Lindahl’s mother was born on the reservation in Durant, Okla., before heading to Kansas.

“(Heritage) was very important to my mother,” Lindahl said. “That particular side of the family I’ve always related to.”

Although Lindahl didn’t grow up on the reservation like her mother did, she remains a voting member of the nation.

The Choctaw Nation of Oklahoma, which was founded during the 1830s, is home to more than 250,000 people today.

Since leaving Oklahoma, Lindahl has returned to the reservation several times. Her daughter, Jenifer, is President of the Native American Law Student Association at American University Law School. And her son, Nels, advocates for civic honors and studies administration, including Native American governance.

Both of her children also are enrolled members of the Choctaw Nation and have visited the reservation.

“It is part of their heritage that they honor,” Lindahl said. “I hope that continues.”

Although her children are active in the Choctaw Nation, Lindahl thinks it’s her childhood experiences that keep her involved.

“It’s important to me to know the experiences she had and honor them,” Lindahl said about her great-grandmother.

Lindahl remembers a straw basket her great-grandmother used to carry around. As a child, it represented food and happiness, but as Lindahl grew older, she started to realize that the basket represented much more.

“She didn’t have the choice,” Lindahl said.

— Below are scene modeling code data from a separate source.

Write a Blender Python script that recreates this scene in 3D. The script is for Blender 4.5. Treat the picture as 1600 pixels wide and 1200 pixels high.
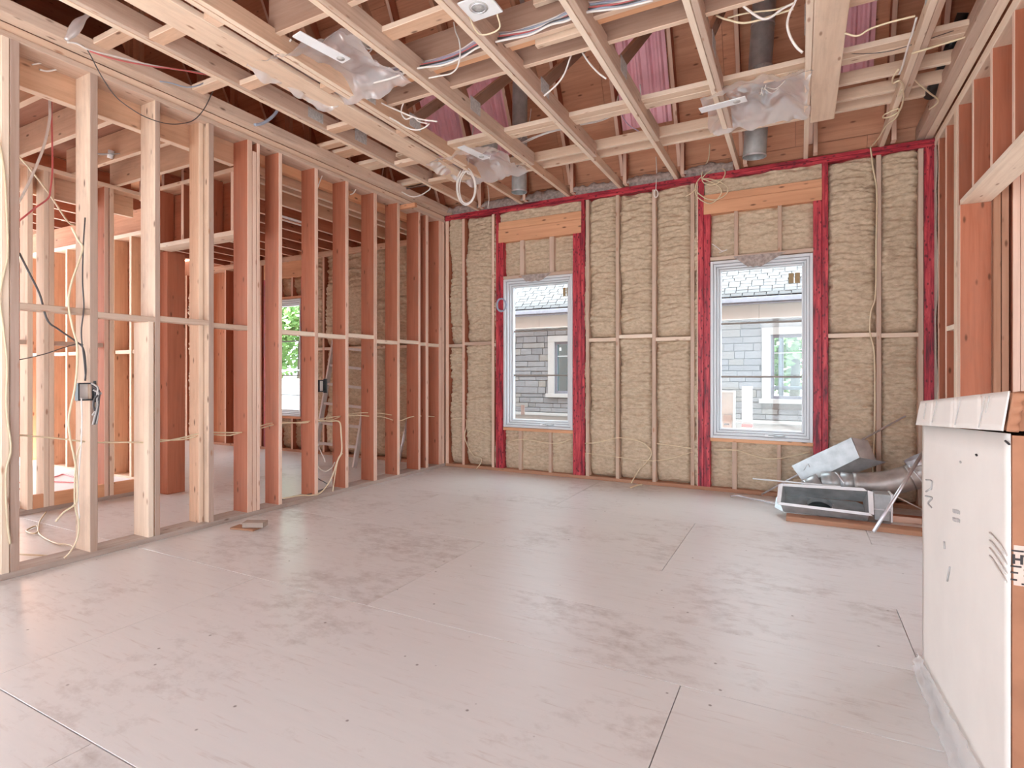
import bpy, math, random
from mathutils import Vector, Matrix, noise
random.seed(7)
S = bpy.context.scene
COL = S.collection
for o in list(bpy.data.objects): bpy.data.objects.remove(o)

# ------------------------------------------------------------------ camera, world, light, exposure
FPX = 862.0; YAW = math.atan(450/862.0); SN, CS = math.sin(YAW), math.cos(YAW); CH = 1.207; HY = 584.0
cd = bpy.data.cameras.new('camera'); cam = bpy.data.objects.new('camera', cd); COL.objects.link(cam)
cd.sensor_width = 36; cd.lens = 36*FPX/1600; cd.shift_y = -16/1600; cd.clip_start = .05
cam.location = (0, 0, CH); cam.rotation_euler = (math.pi/2, 0, YAW)
S.camera = cam
W = bpy.data.worlds.new('overcast_sky'); S.world = W; W.use_nodes = True
wn = W.node_tree; wn.nodes.clear()
wo = wn.nodes.new('ShaderNodeOutputWorld'); wb = wn.nodes.new('ShaderNodeBackground')
tc = wn.nodes.new('ShaderNodeTexCoord'); nz = wn.nodes.new('ShaderNodeTexNoise'); rp = wn.nodes.new('ShaderNodeValToRGB')
nz.inputs['Scale'].default_value = 2.0; nz.inputs['Detail'].default_value = 5
rp.color_ramp.elements[0].position = .35; rp.color_ramp.elements[0].color = (.70, .84, 1.0, 1)
rp.color_ramp.elements[1].position = .65; rp.color_ramp.elements[1].color = (.88, .95, 1.0, 1)
wn.links.new(tc.outputs['Generated'], nz.inputs['Vector']); wn.links.new(nz.outputs['Fac'], rp.inputs['Fac'])
wn.links.new(rp.outputs['Color'], wb.inputs['Color']); wb.inputs['Strength'].default_value = 1.6
wn.links.new(wb.outputs[0], wo.inputs[0])
sl = bpy.data.lights.new('sun', 'SUN'); sl.energy = 8.0; sl.angle = math.radians(4); sl.color = (.93, .97, 1.0)
sun = bpy.data.objects.new('sun', sl); COL.objects.link(sun); sun.location = (0, -6, 12)
sun.rotation_euler = (math.radians(50), 0, math.radians(-14))
S.view_settings.view_transform = 'Standard'; S.view_settings.look = 'None'
S.view_settings.gamma = 1; S.view_settings.use_curve_mapping = False
S.view_settings.exposure = 2.38
S.cycles.max_bounces = 12; S.cycles.diffuse_bounces = 7; S.cycles.transparent_max_bounces = 16

# ------------------------------------------------------------------ helpers
def ray(px, py):
    t = (px-800)/FPX; return Vector((-SN+t*CS, CS+t*SN, (HY-py)/FPX))
def P(px, py, X=None, Y=None, Z=None):      # the world point on a real plane (a wall, a floor, a joist level)
    d = ray(px, py)
    k = X/d.x if X is not None else Y/d.y if Y is not None else (Z-CH)/d.z
    return Vector((0, 0, CH)) + d*k
def PX(pts, **kw): return [P(x, y, **kw) for x, y in pts]
WL = {}
def wl(o): return WL.get(o.name, Vector((0, 0, 0))) if o else Vector((0, 0, 0))
def tag(o, label=None, cat=None, group=None, kind=None):
    if label: o['label'] = label
    if cat: o['category'] = cat
    if group: o['group'] = group
    if kind: o['kind'] = kind
    return o
def empty(name, loc=(0, 0, 0)):
    o = bpy.data.objects.new(name, None); COL.objects.link(o); o.location = loc; o.empty_display_size = .1
    WL[o.name] = Vector(loc); return o
def struct(name): return tag(empty(name), kind='structure')
def thing(name, label, cat, loc=(0, 0, 0), group=None): return tag(empty(name, loc), label, cat, group)
def put(name, me, parent, world=(0, 0, 0), rot=None):
    o = bpy.data.objects.new(name, me); COL.objects.link(o)
    world = Vector(world)
    if parent: o.parent = parent; o.location = world - wl(parent)
    else: o.location = world
    if rot is not None: o.rotation_euler = rot.to_euler()
    WL[o.name] = world
    return o
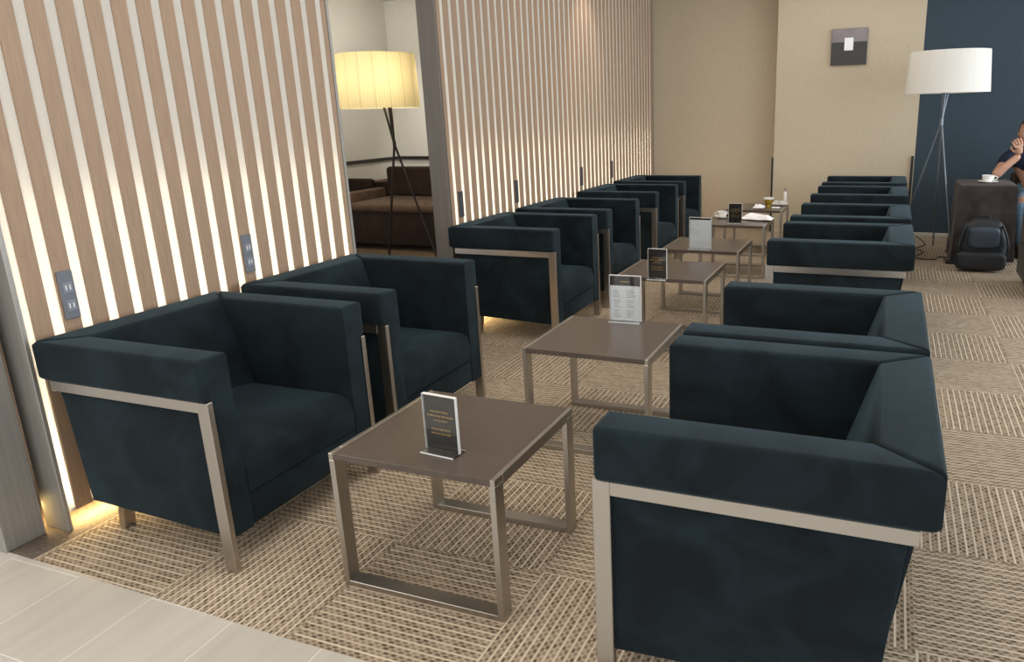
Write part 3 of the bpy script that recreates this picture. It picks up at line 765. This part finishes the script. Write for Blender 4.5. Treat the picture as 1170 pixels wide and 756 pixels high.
# ---------------------------------------------------------------- seated person
def skin_body(name, joints, bones, m, parent=None, sub=2, root=0):
    me = bpy.data.meshes.new(name); me.from_pydata([j[0] for j in joints], bones, []); me.update()
    o = bpy.data.objects.new(name, me); C.objects.link(o); me.materials.append(m)
    if parent: o.parent = parent
    sk = o.modifiers.new('skin', 'SKIN'); sk.use_smooth_shade = True
    d = me.skin_vertices[0].data
    for i, j in enumerate(joints):
        r = j[1]; d[i].radius = (r, r) if isinstance(r, (int, float)) else r
        d[i].use_root = (i == root)
    sb = o.modifiers.new('subsurf', 'SUBSURF'); sb.levels = sub; sb.render_levels = sub
    return o
person = thing('person', 'man in a navy t-shirt and jeans seated at the right edge, hand on his mouth', 'person', (3.02, 6.0, 0))
skin = simple('skin', lin(196, 150, 124), .55, var=.06)
navy_t = simple('navy_cotton', lin(22, 30, 54), .85, var=.15); denim = simple('light_denim', lin(120, 154, 178), .85, var=.15, scale=30)
PX, PY = 3.02, 6.0
def L(x, y, z): return (x - PX, y - PY, z)
J = [(L(3.02, 6.06, .50), .12), (L(3.01, 6.05, .66), .13), (L(2.93, 6.03, .82), .15), (L(2.92, 6.00, .93), .07),     # pelvis, waist, chest, neck base
     (L(2.89, 5.97, .985), .055),                                                                     # neck
     (L(2.745, 6.01, .865), .062), (L(2.635, 5.84, .725), .044), (L(2.605, 5.79, .708), .038), (L(2.785, 5.79, .885), .028),    # R shoulder, above elbow, elbow, wrist
     (L(3.13, 6.03, .885), .062), (L(3.24, 5.90, .68), .045), (L(3.08, 5.74, .64), .030),                                # L arm
     (L(2.92, 5.98, .49), .085), (L(2.83, 5.68, .505), .068), (L(2.86, 5.78, .25), .05), (L(2.89, 5.88, .06), .036), (L(2.88, 5.76, .035), .035),
     (L(3.13, 5.98, .49), .085), (L(3.17, 5.62, .505), .068), (L(3.18, 5.58, .25), .05), (L(3.18, 5.60, .06), .036), (L(3.19, 5.48, .035), .035)]
B = [(0, 1), (1, 2), (2, 3), (3, 4), (2, 5), (5, 6), (6, 7), (7, 8), (2, 9), (9, 10), (10, 11), (0, 12), (12, 13), (13, 14), (14, 15), (15, 16), (0, 17), (17, 18), (18, 19), (19, 20), (20, 21)]
skin_body('body', J, B, skin, person)
# t-shirt over torso and upper arms
Jt = [(L(3.02, 6.06, .50), .135), (L(3.01, 6.05, .66), .145), (L(2.93, 6.03, .82), .165), (L(2.91, 6.005, .92), .085),
      (L(2.745, 6.01, .865), .078), (L(2.668, 5.89, .770), .066), (L(3.13, 6.03, .885), .080), (L(3.19, 5.95, .78), .068)]
skin_body('t_shirt', Jt, [(0, 1), (1, 2), (2, 3), (2, 4), (4, 5), (2, 6), (6, 7)], navy_t, person)
Jj = [(L(3.02, 6.06, .50), .13), (L(2.92, 5.98, .49), .098), (L(2.83, 5.68, .505), .080), (L(2.86, 5.77, .27), .066), (L(2.89, 5.86, .09), .056),
      (L(3.13, 5.98, .49), .098), (L(3.17, 5.62, .505), .080), (L(3.18, 5.58, .25), .066), (L(3.18, 5.59, .08), .056)]
skin_body('jeans', Jj, [(0, 1), (1, 2), (2, 3), (3, 4), (0, 5), (5, 6), (6, 7), (7, 8)], denim, person)
for fx, fy in ((2.885, 5.81), (3.19, 5.54)):
    b = bmesh.new(); bmesh.ops.create_uvsphere(b, u_segments=20, v_segments=12, radius=1)
    for v in b.verts: v.co = (v.co.x * .048, v.co.y * .135, max(0, v.co.z * .075 * (1.1 if v.co.y > .2 else .8)))
    bm = bmesh.new(); merge(bm, b); s_ = link('shoe', bm, MAT['black'], person, 60); s_.location = L(fx, fy, 0)
# head with features, turned towards the camera
hd = thing('head_x', None, None); hd.name = 'head_pivot'
def head():
    b = bmesh.new(); bmesh.ops.create_uvsphere(b, u_segments=40, v_segments=28, radius=1)
    for v in b.verts:
        x, y, z = v.co                      # face towards -y
        r_x = .076 * (1 - .18 * max(0, -z) ** 1.5); r_y = .095 * (1 - .10 * max(0, -z))
        X_, Y_, Z_ = x * r_x, y * r_y, z * .118
        if y < -.5 and -.35 < z < .15: Y_ -= .022 * math.exp(-((x / .16) ** 2)) * math.exp(-(((z + .22) / .16) ** 2))      # nose
        if y < -.3: Y_ += .008 * (math.exp(-(((abs(x) - .38) / .16) ** 2)) * math.exp(-(((z - .08) / .12) ** 2)))           # eye sockets
        if y < -.3: Y_ -= .005 * math.exp(-((x / .3) ** 2)) * math.exp(-(((z + .52) / .08) ** 2))                          # lips
        if z < -.7: Y_ -= .010
        v.co = (X_, Y_, Z_)
    return b
bm = bmesh.new(); merge(bm, head())
for s in (-1, 1):
    b = bmesh.new(); bmesh.ops.create_uvsphere(b, u_segments=12, v_segments=8, radius=1)
    for v in b.verts: v.co = (v.co.x * .010 + s * .077, v.co.y * .018 + .005, v.co.z * .032 - .005)
    merge(bm, b)
hx = link('head', bm, skin, person, 80); hx.location = L(2.850, 5.93, 1.058); hx.rotation_euler = (radians(8), 0, radians(-12))
bpy.data.objects.remove(hd)
b = bmesh.new(); bmesh.ops.create_uvsphere(b, u_segments=36, v_segments=22, radius=1)
dl = []
for v in b.verts:
    x, y, z = v.co
    if z < -.45 or (y < -.25 and z < .45 + .25 * (1 + y)) or (abs(x) > .75 and z < -.05 and y < .1): dl.append(v)
    v.co = (x * .082, y * .102 + .004, z * .125 + .003)
bmesh.ops.delete(b, geom=dl, context='VERTS')
bm = bmesh.new(); merge(bm, b); hr = link('hair', bm, simple('short_brown_hair', lin(62, 46, 38), .8, var=.3, scale=120), hx, 60)
md = hr.modifiers.new('t', 'SOLIDIFY'); md.thickness = .006
for s in (-1, 1):
    b = bmesh.new(); bmesh.ops.create_uvsphere(b, u_segments=12, v_segments=8, radius=.010); bm = bmesh.new(); merge(bm, b)
    e = link('eye', bm, MAT['china'], hx, 60); e.location = (s * .030, -.081, .008)
    b = bmesh.new(); bmesh.ops.create_uvsphere(b, u_segments=10, v_segments=6, radius=.005); bm = bmesh.new(); merge(bm, b)
    p_ = link('pupil', bm, MAT['black'], hx, 60); p_.location = (s * .030, -.090, .008)
# hand at the mouth: palm with five curled fingers
def hand(origin, side, rot, name='hand'):
    joints = [((0, 0, 0), .026), ((0, 0, .045), .030), ((0, 0, .078), .028)]; bones = [(0, 1), (1, 2)]
    for i, (dx, ln) in enumerate(((-.030, .062), (-.010, .074), (.010, .070), (.028, .055))):
        a = len(joints)
        joints += [((dx, 0, .085), .0105), ((dx * 1.1, -.012, .085 + ln * .45), .0095), ((dx * 1.05, -.038, .085 + ln * .62), .0085), ((dx, -.052, .085 + ln * .45), .0075)]
        bones += [(2, a), (a, a + 1), (a + 1, a + 2), (a + 2, a + 3)]
    a = len(joints)
    joints += [((side * .034, -.008, .035), .012), ((side * .050, -.026, .062), .0105), ((side * .044, -.040, .088), .0085)]
    bones += [(1, a), (a, a + 1), (a + 1, a + 2)]
    o = skin_body(name, joints, bones, skin, person, 1)
    o.location = origin; o.rotation_euler = rot
    return o
hand(L(2.785, 5.79, .885), 1, (radians(-15), radians(22), radians(190)))
hand(L(3.08, 5.74, .64), -1, (radians(100), 0, radians(-70)))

Her great-grandmother couldn’t eat in some public restaurants because of her dark skin. She couldn’t take her grandchildren inside for a meal.

Instead, she carried around a straw basket – it wasn’t fancy, it wasn’t expensive. It was the simplest of baskets.

“I want to educate people about how important it is to treat people fairly,” Lindahl said.

Despite being so far away from the reservation, Lindahl said it’s easy to stay in contact with her Choctaw family.

“Chief (Gregory) Pyle, communicates on a very regular basis,” she said. “I write to him. He always responds.”